Exercise → Keep only the lines from the top of the listing through the one with "R = math.radians", and reproduce them unaltered.

Data →
==================================================

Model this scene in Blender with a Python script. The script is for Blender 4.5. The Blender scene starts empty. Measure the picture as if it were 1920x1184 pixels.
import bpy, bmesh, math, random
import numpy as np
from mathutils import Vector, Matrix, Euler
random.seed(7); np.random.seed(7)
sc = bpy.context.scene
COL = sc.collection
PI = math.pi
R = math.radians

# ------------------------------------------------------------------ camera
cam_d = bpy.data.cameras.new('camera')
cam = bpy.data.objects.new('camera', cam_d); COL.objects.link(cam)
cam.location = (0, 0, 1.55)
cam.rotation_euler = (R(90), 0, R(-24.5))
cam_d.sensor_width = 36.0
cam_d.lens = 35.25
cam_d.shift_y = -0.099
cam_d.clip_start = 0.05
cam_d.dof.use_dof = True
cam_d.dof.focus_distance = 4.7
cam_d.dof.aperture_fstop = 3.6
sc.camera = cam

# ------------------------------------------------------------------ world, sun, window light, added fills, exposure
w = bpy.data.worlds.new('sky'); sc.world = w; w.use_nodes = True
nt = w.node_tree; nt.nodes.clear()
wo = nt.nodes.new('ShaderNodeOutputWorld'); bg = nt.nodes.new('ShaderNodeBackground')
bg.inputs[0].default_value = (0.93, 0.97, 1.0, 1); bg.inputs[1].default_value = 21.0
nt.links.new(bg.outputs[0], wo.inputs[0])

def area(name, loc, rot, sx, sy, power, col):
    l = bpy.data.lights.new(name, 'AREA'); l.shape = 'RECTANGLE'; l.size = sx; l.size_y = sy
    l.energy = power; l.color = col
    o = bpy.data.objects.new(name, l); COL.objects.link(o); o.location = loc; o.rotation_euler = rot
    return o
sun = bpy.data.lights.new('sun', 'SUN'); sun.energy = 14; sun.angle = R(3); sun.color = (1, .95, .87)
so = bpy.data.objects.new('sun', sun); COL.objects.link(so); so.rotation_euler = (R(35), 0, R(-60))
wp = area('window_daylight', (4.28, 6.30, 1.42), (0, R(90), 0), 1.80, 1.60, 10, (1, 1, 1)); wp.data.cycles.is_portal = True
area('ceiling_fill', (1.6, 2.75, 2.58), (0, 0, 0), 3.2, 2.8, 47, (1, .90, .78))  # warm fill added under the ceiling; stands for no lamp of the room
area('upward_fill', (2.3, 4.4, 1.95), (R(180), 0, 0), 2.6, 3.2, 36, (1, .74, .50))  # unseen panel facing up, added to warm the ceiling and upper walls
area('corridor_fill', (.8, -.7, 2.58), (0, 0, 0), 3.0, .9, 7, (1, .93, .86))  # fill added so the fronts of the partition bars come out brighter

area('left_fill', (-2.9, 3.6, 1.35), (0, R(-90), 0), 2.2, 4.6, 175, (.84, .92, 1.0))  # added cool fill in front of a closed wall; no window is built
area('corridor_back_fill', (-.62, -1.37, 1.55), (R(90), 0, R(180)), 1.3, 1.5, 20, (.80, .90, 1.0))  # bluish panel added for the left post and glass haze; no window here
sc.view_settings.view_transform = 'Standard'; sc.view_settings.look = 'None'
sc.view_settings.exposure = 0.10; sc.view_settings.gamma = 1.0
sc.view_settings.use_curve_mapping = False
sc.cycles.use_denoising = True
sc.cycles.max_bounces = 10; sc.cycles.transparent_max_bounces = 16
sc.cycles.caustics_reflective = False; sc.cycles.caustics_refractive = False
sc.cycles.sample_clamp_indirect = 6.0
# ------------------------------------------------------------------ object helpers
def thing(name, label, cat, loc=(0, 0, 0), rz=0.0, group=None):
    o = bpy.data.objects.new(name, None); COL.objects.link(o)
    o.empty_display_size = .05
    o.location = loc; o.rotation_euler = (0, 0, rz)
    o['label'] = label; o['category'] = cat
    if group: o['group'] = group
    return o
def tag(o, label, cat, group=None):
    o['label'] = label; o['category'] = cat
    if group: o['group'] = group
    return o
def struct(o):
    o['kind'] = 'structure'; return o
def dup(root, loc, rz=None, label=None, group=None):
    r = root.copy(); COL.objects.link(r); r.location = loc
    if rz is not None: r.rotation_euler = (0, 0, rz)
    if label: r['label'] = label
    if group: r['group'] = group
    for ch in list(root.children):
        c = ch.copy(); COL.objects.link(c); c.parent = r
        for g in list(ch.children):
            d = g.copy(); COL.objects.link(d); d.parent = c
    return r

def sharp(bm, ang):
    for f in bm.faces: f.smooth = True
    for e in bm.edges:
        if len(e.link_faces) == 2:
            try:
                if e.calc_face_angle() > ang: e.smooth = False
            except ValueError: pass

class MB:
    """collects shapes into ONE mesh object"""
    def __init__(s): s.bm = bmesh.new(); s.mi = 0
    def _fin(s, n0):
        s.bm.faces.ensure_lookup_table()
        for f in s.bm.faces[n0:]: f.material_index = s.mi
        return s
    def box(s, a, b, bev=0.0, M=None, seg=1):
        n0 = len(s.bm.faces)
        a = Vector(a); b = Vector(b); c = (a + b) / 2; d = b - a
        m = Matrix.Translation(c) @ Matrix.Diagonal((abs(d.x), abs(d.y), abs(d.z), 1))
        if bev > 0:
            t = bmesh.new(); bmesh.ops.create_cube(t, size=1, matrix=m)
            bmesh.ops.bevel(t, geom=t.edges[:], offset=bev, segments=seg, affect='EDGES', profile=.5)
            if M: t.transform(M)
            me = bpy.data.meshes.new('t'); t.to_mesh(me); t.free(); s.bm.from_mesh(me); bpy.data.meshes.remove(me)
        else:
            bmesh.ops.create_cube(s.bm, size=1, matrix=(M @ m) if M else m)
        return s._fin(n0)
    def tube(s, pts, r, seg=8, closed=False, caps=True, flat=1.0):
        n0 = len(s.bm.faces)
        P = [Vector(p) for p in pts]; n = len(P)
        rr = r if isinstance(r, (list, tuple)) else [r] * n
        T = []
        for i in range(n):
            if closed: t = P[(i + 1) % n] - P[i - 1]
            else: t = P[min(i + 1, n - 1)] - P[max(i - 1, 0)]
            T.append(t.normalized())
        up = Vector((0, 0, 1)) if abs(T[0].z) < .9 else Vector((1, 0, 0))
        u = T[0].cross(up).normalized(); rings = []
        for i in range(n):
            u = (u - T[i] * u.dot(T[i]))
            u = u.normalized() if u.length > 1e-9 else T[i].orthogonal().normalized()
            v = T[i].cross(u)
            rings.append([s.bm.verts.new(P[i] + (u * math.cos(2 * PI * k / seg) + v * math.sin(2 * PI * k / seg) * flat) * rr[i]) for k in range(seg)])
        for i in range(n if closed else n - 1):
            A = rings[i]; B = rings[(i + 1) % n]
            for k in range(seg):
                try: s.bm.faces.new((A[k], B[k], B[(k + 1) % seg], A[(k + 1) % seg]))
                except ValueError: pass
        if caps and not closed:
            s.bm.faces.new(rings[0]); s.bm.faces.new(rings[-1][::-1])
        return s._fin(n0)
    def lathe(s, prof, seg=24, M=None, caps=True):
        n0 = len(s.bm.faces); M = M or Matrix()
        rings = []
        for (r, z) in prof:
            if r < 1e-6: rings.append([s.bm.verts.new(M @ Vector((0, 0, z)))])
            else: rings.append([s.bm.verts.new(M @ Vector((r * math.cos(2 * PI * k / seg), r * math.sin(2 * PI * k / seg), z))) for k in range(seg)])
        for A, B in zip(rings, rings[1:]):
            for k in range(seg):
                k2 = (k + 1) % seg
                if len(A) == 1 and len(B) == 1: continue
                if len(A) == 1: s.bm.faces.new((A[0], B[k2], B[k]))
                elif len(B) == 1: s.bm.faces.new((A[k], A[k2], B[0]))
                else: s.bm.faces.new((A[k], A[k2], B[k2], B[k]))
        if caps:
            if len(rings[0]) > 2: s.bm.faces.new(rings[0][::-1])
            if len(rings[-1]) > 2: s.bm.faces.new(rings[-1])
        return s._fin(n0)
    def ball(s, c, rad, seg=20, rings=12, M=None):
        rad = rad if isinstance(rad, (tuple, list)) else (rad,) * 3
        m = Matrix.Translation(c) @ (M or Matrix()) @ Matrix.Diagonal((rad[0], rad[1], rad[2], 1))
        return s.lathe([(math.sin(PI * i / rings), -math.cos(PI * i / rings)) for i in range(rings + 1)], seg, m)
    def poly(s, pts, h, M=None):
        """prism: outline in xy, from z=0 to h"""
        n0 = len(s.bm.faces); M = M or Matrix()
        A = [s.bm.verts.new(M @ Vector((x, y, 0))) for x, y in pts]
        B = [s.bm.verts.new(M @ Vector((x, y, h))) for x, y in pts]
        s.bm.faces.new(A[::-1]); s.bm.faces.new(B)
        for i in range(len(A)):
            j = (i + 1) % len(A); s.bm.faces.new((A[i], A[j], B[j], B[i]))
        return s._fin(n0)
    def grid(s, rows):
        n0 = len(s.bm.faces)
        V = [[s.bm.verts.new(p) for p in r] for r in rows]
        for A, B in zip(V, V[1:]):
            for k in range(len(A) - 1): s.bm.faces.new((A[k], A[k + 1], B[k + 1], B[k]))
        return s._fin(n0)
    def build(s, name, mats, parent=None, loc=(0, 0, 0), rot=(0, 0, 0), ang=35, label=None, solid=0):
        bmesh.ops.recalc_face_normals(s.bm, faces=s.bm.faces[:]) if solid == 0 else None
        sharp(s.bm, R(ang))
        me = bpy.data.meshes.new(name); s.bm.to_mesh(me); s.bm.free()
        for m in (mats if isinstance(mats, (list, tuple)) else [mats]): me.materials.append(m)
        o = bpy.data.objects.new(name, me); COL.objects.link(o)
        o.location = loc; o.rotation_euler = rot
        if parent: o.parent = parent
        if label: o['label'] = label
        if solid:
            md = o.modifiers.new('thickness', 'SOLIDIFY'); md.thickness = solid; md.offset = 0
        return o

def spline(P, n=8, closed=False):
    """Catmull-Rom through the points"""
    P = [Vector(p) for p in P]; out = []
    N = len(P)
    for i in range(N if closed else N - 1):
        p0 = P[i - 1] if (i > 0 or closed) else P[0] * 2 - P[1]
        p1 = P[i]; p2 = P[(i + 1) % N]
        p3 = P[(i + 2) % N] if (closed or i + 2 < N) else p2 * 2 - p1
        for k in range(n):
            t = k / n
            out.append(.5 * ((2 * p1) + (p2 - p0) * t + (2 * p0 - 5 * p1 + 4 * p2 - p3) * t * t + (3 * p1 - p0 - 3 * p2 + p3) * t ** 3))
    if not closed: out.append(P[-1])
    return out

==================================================

Exercise result →
Model this scene in Blender with a Python script. The script is for Blender 4.5. The Blender scene starts empty. Measure the picture as if it were 1920x1184 pixels.
import bpy, bmesh, math, random
import numpy as np
from mathutils import Vector, Matrix, Euler
random.seed(7); np.random.seed(7)
sc = bpy.context.scene
COL = sc.collection
PI = math.pi
R = math.radians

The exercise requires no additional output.